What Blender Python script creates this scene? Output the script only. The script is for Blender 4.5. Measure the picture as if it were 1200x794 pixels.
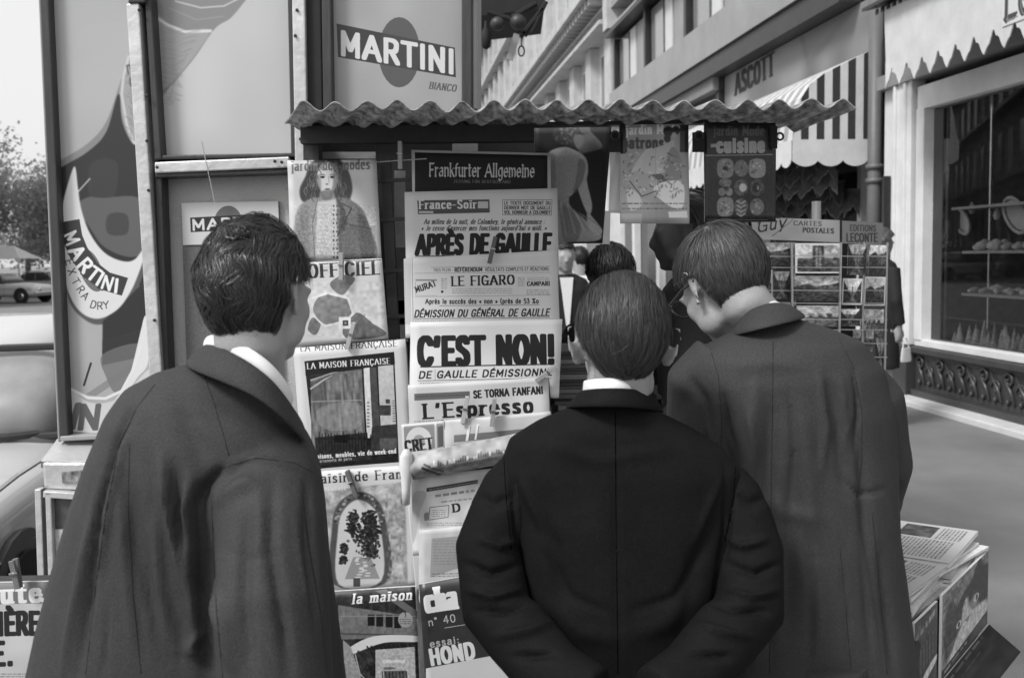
import math, random
import numpy as np
# ---------------------------------------------------------------- drawn lettering: pen skeletons
GL = {}
def _g(ch, w, s): GL[ch] = (w, s)
# width in cap heights ; strokes 'x,y x,y' separated by ; '~' = smooth curve
_g(' ', .35, ''); _g('A', .8, '0,0 .4,1 .8,0;.15,.33 .65,.33'); _g('B', .68, '.08,0 .08,1;~.08,1 .45,1 .6,.9 .58,.62 .4,.53 .08,.53;~.08,.53 .45,.53 .66,.4 .62,.08 .4,0 .08,0')
_g('C', .7, '~.68,.8 .52,.98 .3,1 .1,.85 .04,.5 .1,.15 .3,0 .52,.02 .68,.2'); _g('D', .75, '.08,0 .08,1;~.08,1 .4,1 .64,.85 .72,.5 .64,.15 .4,0 .08,0')
_g('E', .6, '.08,0 .08,1;.08,1 .58,1;.08,.52 .5,.52;.08,0 .6,0'); _g('F', .58, '.08,0 .08,1;.08,1 .58,1;.08,.5 .48,.5')
_g('G', .75, '~.68,.82 .52,.98 .3,1 .1,.85 .04,.5 .1,.15 .3,0 .52,.02 .68,.15;.68,0 .68,.45;.68,.45 .42,.45'); _g('H', .75, '.08,0 .08,1;.67,0 .67,1;.08,.52 .67,.52')
_g('I', .2, '.1,0 .1,1'); _g('J', .5, '~.4,1 .4,.3 .36,.08 .2,0 .04,.1'); _g('K', .72, '.08,0 .08,1;.08,.42 .66,1;.25,.58 .7,0')
_g('L', .56, '.08,0 .08,1;.08,0 .56,0'); _g('M', .9, '.08,0 .08,1;.08,1 .45,.25;.45,.25 .82,1;.82,1 .82,0'); _g('N', .76, '.08,0 .08,1;.08,1 .68,0;.68,0 .68,1')
_g('O', .8, '~.4,1 .16,.9 .04,.5 .16,.1 .4,0 .64,.1 .76,.5 .64,.9 .4,1'); _g('P', .65, '.08,0 .08,1;~.08,1 .42,1 .6,.9 .62,.7 .55,.5 .36,.44 .08,.44')
_g('Q', .8, '~.4,1 .16,.9 .04,.5 .16,.1 .4,0 .64,.1 .76,.5 .64,.9 .4,1;.5,.2 .78,-.08'); _g('R', .7, '.08,0 .08,1;~.08,1 .42,1 .6,.9 .62,.72 .55,.54 .36,.48 .08,.48;.36,.48 .68,0')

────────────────

— REQUIREMENT —
Except for the pictures, print the data above exactly.

— RESULT FOR THIS TASK —
What Blender Python script creates this scene? Output the script only. The script is for Blender 4.5. Measure the picture as if it were 1200x794 pixels.
import math, random
import numpy as np
# ---------------------------------------------------------------- drawn lettering: pen skeletons
GL = {}
def _g(ch, w, s): GL[ch] = (w, s)
# width in cap heights ; strokes 'x,y x,y' separated by ; '~' = smooth curve
_g(' ', .35, ''); _g('A', .8, '0,0 .4,1 .8,0;.15,.33 .65,.33'); _g('B', .68, '.08,0 .08,1;~.08,1 .45,1 .6,.9 .58,.62 .4,.53 .08,.53;~.08,.53 .45,.53 .66,.4 .62,.08 .4,0 .08,0')
_g('C', .7, '~.68,.8 .52,.98 .3,1 .1,.85 .04,.5 .1,.15 .3,0 .52,.02 .68,.2'); _g('D', .75, '.08,0 .08,1;~.08,1 .4,1 .64,.85 .72,.5 .64,.15 .4,0 .08,0')
_g('E', .6, '.08,0 .08,1;.08,1 .58,1;.08,.52 .5,.52;.08,0 .6,0'); _g('F', .58, '.08,0 .08,1;.08,1 .58,1;.08,.5 .48,.5')
_g('G', .75, '~.68,.82 .52,.98 .3,1 .1,.85 .04,.5 .1,.15 .3,0 .52,.02 .68,.15;.68,0 .68,.45;.68,.45 .42,.45'); _g('H', .75, '.08,0 .08,1;.67,0 .67,1;.08,.52 .67,.52')
_g('I', .2, '.1,0 .1,1'); _g('J', .5, '~.4,1 .4,.3 .36,.08 .2,0 .04,.1'); _g('K', .72, '.08,0 .08,1;.08,.42 .66,1;.25,.58 .7,0')
_g('L', .56, '.08,0 .08,1;.08,0 .56,0'); _g('M', .9, '.08,0 .08,1;.08,1 .45,.25;.45,.25 .82,1;.82,1 .82,0'); _g('N', .76, '.08,0 .08,1;.08,1 .68,0;.68,0 .68,1')
_g('O', .8, '~.4,1 .16,.9 .04,.5 .16,.1 .4,0 .64,.1 .76,.5 .64,.9 .4,1'); _g('P', .65, '.08,0 .08,1;~.08,1 .42,1 .6,.9 .62,.7 .55,.5 .36,.44 .08,.44')
_g('Q', .8, '~.4,1 .16,.9 .04,.5 .16,.1 .4,0 .64,.1 .76,.5 .64,.9 .4,1;.5,.2 .78,-.08'); _g('R', .7, '.08,0 .08,1;~.08,1 .42,1 .6,.9 .62,.72 .55,.54 .36,.48 .08,.48;.36,.48 .68,0')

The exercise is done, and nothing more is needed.